- _TASK INSTRUCTIONS_: Extract exactly those lines that lie between the start of the material and the line with "SC.camera = camo", including both boundary lines and no others.

BEGIN

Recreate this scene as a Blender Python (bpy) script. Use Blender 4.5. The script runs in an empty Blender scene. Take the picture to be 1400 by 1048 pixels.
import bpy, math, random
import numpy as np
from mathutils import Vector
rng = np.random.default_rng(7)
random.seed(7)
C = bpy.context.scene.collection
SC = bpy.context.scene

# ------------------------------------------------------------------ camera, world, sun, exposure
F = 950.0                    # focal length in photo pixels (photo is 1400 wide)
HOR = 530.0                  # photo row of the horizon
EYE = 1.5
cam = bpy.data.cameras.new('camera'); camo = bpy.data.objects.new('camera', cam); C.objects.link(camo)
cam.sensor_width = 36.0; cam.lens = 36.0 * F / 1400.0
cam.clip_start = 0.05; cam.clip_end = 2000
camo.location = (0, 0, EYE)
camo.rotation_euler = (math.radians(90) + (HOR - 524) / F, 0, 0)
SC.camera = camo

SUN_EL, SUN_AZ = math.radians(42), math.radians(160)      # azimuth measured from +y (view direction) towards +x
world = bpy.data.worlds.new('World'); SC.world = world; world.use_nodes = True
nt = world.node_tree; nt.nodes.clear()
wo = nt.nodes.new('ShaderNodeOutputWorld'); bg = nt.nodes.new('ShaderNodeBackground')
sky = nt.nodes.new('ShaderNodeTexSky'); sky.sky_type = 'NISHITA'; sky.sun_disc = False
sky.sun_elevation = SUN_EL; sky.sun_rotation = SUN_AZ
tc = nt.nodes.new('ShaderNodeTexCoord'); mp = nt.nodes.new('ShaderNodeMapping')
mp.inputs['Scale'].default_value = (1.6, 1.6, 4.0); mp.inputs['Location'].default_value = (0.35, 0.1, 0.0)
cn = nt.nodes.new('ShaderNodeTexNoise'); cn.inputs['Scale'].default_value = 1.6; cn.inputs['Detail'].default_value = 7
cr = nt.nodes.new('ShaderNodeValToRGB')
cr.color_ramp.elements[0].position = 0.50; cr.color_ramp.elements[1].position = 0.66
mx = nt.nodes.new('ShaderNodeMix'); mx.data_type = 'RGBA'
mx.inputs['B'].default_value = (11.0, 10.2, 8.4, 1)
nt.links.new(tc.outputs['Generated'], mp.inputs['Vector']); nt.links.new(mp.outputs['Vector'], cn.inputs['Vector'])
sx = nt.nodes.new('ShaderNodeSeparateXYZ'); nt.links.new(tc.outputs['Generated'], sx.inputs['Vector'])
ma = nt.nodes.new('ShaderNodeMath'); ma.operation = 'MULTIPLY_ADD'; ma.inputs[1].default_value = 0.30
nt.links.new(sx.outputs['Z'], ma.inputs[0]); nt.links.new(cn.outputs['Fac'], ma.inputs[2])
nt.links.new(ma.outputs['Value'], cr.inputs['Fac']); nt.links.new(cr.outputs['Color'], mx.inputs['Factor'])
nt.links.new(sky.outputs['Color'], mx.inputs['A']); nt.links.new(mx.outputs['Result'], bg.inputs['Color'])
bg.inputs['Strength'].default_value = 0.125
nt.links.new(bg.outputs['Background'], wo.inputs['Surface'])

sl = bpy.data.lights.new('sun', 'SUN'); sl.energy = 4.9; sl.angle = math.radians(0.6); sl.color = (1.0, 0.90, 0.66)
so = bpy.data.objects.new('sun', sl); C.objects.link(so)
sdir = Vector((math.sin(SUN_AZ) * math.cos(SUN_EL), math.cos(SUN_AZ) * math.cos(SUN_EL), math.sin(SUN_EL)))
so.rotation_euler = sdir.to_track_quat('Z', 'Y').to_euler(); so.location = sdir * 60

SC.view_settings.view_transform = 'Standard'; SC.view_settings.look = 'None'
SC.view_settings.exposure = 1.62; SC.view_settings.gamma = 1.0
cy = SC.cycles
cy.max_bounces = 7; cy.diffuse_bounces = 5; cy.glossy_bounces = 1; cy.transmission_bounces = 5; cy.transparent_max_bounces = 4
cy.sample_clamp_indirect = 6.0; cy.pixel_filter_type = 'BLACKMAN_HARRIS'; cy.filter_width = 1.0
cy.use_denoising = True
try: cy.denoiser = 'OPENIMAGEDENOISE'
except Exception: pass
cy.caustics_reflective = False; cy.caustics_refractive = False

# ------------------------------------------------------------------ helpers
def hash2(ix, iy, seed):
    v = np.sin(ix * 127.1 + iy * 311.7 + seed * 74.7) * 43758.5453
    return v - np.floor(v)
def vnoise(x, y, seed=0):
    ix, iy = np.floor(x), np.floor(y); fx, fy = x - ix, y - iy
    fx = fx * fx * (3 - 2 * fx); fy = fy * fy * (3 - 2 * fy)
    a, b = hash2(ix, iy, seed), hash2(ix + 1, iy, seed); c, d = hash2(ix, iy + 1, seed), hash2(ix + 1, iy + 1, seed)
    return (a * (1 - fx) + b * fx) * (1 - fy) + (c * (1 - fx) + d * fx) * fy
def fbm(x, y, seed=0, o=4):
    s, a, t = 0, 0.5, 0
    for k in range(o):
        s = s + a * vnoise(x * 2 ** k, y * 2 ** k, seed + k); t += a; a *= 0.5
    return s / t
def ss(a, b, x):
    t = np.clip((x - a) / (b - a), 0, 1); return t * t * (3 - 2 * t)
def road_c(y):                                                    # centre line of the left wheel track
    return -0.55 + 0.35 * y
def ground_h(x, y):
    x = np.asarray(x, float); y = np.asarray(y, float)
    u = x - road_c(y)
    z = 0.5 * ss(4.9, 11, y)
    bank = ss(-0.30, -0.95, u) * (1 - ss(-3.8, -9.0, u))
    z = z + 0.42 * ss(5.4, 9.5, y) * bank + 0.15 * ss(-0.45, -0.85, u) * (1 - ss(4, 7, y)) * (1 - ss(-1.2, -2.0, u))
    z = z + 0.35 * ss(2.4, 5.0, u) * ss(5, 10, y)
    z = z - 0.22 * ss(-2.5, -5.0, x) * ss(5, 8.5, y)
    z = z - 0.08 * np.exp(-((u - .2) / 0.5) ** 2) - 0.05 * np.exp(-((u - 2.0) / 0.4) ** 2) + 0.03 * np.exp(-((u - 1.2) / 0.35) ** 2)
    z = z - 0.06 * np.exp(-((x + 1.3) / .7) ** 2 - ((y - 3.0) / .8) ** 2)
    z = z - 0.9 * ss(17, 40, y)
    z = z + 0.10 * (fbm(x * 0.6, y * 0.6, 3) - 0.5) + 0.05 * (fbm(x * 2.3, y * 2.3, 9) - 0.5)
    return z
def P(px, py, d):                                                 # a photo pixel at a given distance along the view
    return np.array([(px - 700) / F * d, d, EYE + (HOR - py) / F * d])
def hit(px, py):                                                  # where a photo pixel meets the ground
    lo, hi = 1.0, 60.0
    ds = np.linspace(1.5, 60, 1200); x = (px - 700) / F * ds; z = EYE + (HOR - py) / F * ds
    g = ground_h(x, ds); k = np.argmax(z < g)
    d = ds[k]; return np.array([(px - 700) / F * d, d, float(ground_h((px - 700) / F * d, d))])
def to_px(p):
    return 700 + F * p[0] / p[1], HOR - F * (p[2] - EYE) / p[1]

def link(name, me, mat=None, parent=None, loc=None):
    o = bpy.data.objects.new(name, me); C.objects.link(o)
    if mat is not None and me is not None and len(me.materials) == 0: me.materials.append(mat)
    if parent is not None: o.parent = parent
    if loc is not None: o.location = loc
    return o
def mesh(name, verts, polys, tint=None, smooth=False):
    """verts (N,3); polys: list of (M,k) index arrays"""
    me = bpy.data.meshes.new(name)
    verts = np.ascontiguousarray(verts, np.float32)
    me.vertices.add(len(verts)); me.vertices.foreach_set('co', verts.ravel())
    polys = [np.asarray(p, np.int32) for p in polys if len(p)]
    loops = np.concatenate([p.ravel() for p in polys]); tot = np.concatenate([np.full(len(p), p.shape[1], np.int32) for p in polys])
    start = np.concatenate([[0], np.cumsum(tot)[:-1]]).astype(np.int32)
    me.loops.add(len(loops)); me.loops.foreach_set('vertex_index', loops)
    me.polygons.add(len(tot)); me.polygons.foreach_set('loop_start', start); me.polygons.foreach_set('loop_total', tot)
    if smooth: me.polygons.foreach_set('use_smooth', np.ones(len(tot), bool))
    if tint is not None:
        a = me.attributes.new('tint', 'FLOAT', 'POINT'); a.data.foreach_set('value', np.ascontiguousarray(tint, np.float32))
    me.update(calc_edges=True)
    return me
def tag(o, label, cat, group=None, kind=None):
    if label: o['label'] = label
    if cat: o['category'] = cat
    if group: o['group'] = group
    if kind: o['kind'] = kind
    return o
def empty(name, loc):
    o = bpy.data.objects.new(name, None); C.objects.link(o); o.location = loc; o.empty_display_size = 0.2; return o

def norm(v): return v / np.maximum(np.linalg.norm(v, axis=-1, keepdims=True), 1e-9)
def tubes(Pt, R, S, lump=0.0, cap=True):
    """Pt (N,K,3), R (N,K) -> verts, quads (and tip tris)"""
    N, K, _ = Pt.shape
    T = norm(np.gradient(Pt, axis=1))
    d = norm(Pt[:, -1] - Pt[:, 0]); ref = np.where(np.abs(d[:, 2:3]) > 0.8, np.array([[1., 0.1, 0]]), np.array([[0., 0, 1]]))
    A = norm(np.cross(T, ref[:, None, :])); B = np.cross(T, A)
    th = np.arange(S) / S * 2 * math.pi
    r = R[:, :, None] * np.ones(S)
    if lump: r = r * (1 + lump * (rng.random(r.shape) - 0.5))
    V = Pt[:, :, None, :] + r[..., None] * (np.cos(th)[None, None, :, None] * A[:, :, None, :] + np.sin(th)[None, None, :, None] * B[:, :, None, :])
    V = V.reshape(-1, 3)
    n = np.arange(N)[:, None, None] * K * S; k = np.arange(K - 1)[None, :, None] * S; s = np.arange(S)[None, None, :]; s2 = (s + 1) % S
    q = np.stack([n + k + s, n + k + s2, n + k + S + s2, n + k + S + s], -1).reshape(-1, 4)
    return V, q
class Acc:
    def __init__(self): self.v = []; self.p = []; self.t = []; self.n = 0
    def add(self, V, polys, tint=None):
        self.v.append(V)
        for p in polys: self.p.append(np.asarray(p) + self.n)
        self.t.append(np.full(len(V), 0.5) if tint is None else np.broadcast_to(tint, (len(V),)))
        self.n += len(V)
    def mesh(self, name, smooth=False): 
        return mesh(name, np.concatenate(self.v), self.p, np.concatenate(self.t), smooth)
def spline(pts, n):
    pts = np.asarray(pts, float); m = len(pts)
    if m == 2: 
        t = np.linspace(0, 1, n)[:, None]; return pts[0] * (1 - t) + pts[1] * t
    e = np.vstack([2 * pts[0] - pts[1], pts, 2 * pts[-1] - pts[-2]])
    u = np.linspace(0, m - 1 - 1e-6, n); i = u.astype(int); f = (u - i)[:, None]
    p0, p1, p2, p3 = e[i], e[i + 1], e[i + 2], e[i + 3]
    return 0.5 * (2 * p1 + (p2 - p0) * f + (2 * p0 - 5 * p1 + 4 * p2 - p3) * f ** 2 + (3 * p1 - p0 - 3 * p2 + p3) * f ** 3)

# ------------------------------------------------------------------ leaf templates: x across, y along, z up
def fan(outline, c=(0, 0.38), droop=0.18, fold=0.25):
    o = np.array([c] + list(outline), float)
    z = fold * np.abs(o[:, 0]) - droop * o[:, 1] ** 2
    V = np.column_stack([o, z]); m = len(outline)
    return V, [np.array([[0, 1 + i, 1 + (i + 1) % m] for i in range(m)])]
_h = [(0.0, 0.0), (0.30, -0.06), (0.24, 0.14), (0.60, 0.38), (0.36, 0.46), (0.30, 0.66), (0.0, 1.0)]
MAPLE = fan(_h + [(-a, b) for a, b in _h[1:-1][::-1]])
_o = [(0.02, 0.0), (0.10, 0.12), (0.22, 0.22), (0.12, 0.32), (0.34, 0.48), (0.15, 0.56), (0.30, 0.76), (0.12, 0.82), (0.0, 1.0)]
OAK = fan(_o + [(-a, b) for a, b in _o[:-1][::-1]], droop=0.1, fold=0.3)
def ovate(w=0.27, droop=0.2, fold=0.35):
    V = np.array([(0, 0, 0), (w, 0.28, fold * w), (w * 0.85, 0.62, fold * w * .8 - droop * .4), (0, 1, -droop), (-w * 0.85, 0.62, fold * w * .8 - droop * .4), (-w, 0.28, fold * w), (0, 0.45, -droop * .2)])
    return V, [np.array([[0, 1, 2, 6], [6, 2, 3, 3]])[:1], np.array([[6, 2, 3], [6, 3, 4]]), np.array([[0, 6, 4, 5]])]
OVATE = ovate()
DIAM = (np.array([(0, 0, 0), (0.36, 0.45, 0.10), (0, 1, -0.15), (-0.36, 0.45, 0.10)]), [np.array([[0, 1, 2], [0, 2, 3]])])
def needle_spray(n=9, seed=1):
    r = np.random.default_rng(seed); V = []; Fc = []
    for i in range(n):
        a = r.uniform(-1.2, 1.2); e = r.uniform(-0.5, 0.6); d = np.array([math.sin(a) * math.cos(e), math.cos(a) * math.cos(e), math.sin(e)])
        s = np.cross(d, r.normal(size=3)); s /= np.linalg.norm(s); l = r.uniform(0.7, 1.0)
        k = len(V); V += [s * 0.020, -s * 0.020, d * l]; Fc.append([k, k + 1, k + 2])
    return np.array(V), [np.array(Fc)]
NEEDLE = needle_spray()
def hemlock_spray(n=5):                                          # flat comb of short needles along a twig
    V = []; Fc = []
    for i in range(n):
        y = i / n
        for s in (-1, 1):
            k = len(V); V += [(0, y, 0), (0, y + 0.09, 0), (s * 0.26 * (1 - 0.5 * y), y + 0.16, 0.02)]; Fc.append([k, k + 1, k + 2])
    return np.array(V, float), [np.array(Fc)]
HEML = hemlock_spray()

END

- _EXERCISE OUTPUT_:
Recreate this scene as a Blender Python (bpy) script. Use Blender 4.5. The script runs in an empty Blender scene. Take the picture to be 1400 by 1048 pixels.
import bpy, math, random
import numpy as np
from mathutils import Vector
rng = np.random.default_rng(7)
random.seed(7)
C = bpy.context.scene.collection
SC = bpy.context.scene

# ------------------------------------------------------------------ camera, world, sun, exposure
F = 950.0                    # focal length in photo pixels (photo is 1400 wide)
HOR = 530.0                  # photo row of the horizon
EYE = 1.5
cam = bpy.data.cameras.new('camera'); camo = bpy.data.objects.new('camera', cam); C.objects.link(camo)
cam.sensor_width = 36.0; cam.lens = 36.0 * F / 1400.0
cam.clip_start = 0.05; cam.clip_end = 2000
camo.location = (0, 0, EYE)
camo.rotation_euler = (math.radians(90) + (HOR - 524) / F, 0, 0)
SC.camera = camo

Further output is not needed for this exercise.